Do this
Each line from the top of the listing through the one holding "def gz(y): return GS * y" should be restated word for word, with nothing added and no pictures.
══════════════════════════════
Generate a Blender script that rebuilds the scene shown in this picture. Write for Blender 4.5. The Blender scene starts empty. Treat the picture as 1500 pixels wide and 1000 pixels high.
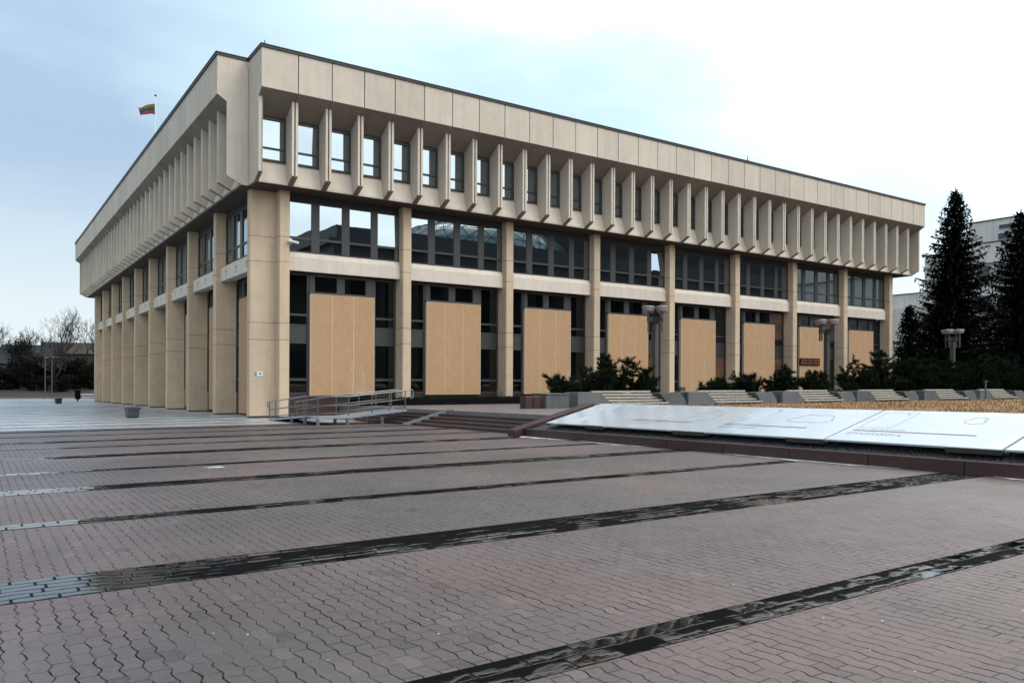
import bpy, bmesh, math, random
from mathutils import Vector, Matrix, noise
random.seed(7)
R = math.radians
S = bpy.context.scene
COL = S.collection
GS = -0.0105                       # the square falls gently towards its far end
def gz(y): return GS * y

# ------------------------------------------------------------------ helpers
class MB:
    def __init__(s): s.v = []; s.f = []; s.m = []
    def face(s, pts, mi=0):
        b = len(s.v); s.v += [tuple(p) for p in pts]; s.f.append(tuple(range(b, b+len(pts)))); s.m.append(mi)
    def box(s, a, b, mi=0, T=None):
        x0,y0,z0 = a; x1,y1,z1 = b
        p = [(x0,y0,z0),(x1,y0,z0),(x1,y1,z0),(x0,y1,z0),(x0,y0,z1),(x1,y0,z1),(x1,y1,z1),(x0,y1,z1)]
        s.hexa(p, mi, T)
    def hexa(s, p, mi=0, T=None):
        if T: p = [T(*q) for q in p]
        b = len(s.v); s.v += [tuple(q) for q in p]
        for q in ((0,3,2,1),(4,5,6,7),(0,1,5,4),(1,2,6,5),(2,3,7,6),(3,0,4,7)):
            s.f.append(tuple(b+i for i in q)); s.m.append(mi)
    def prism(s, prof, s0, s1, mi=0, T=None, em={}):
        """profile of (n,z) pairs swept along s from s0 to s1"""
        T = T or (lambda a,n,z: (a,n,z)); n = len(prof); b = len(s.v)
        s.v += [tuple(T(s0,p[0],p[1])) for p in prof] + [tuple(T(s1,p[0],p[1])) for p in prof]
        s.f.append(tuple(b+i for i in range(n))); s.m.append(mi)
        s.f.append(tuple(b+n+i for i in reversed(range(n)))); s.m.append(mi)
        for i in range(n):
            j = (i+1) % n; s.f.append((b+i, b+n+i, b+n+j, b+j)); s.m.append(em.get(i,mi))
    def tube(s, pts, rad, n=8, mi=0, cap=True):
        pts = [Vector(p) for p in pts]; k = len(pts)
        if not hasattr(rad, '__len__'): rad = [rad]*k
        b = len(s.v); up = None
        for i,p in enumerate(pts):
            d = (pts[min(i+1,k-1)] - pts[max(i-1,0)])
            d = d.normalized() if d.length > 1e-9 else Vector((0,0,1))
            if up is None: up = Vector((0,0,1)) if abs(d.z) < .9 else Vector((1,0,0))
            u = up - d*up.dot(d)
            u = u.normalized() if u.length > 1e-6 else d.orthogonal().normalized()
            up = u; w = d.cross(u)
            for a in range(n):
                t = 2*math.pi*a/n; s.v.append(tuple(p + (u*math.cos(t)+w*math.sin(t))*rad[i]))
        for i in range(k-1):
            for a in range(n):
                c = (a+1) % n; s.f.append((b+i*n+a, b+i*n+c, b+(i+1)*n+c, b+(i+1)*n+a)); s.m.append(mi)
        if cap:
            s.f.append(tuple(b+a for a in reversed(range(n)))); s.m.append(mi)
            s.f.append(tuple(b+(k-1)*n+a for a in range(n))); s.m.append(mi)
    def lathe(s, prof, n=20, mi=0, c=(0,0,0)):
        b = len(s.v)
        for r,z in prof:
            for a in range(n):
                t = 2*math.pi*a/n; s.v.append((c[0]+r*math.cos(t), c[1]+r*math.sin(t), c[2]+z))
        for i in range(len(prof)-1):
            for a in range(n):
                d = (a+1) % n; s.f.append((b+i*n+a, b+i*n+d, b+(i+1)*n+d, b+(i+1)*n+a)); s.m.append(mi)
        s.f.append(tuple(b+a for a in reversed(range(n)))); s.m.append(mi)
        s.f.append(tuple(b+(len(prof)-1)*n+a for a in range(n))); s.m.append(mi)
    def build(s, name, mats, parent=None, smooth=False, fix=True, bevel=0):
        me = bpy.data.meshes.new(name); me.from_pydata(s.v, [], s.f)
        for m in (mats if isinstance(mats,(list,tuple)) else [mats]): me.materials.append(m)
        me.polygons.foreach_set('material_index', s.m)
        if fix:
            bm = bmesh.new(); bm.from_mesh(me); bmesh.ops.recalc_face_normals(bm, faces=bm.faces[:]); bm.to_mesh(me); bm.free()
        if smooth: me.polygons.foreach_set('use_smooth', [True]*len(me.polygons))
        me.update()
        o = bpy.data.objects.new(name, me); COL.objects.link(o)
        if parent: o.parent = parent
        if bevel:
            md = o.modifiers.new('Bevel','BEVEL'); md.width = bevel; md.segments = 2; md.limit_method = 'ANGLE'
        return o
def tag(o, label=None, cat=None, group=None, kind=None):
    if label: o['label'] = label
    if cat: o['category'] = cat
    if group: o['group'] = group
    if kind: o['kind'] = kind
    return o
def empty(name, label, cat, loc=(0,0,0), rz=0, group=None):
    o = bpy.data.objects.new(name, None); COL.objects.link(o); o.location = loc; o.rotation_euler = (0,0,rz)
    o.empty_display_size = .2
    return tag(o, label, cat, group)
def copy_tree(o, parent=None):
    c = o.copy(); COL.objects.link(c)
    if parent: c.parent = parent
    for ch in list(o.children): copy_tree(ch, c)
    return c
def struct(o, name=None):
    o['kind'] = 'structure'; return o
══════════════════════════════
Task answer
Generate a Blender script that rebuilds the scene shown in this picture. Write for Blender 4.5. The Blender scene starts empty. Treat the picture as 1500 pixels wide and 1000 pixels high.
import bpy, bmesh, math, random
from mathutils import Vector, Matrix, noise
random.seed(7)
R = math.radians
S = bpy.context.scene
COL = S.collection
GS = -0.0105                       # the square falls gently towards its far end
def gz(y): return GS * y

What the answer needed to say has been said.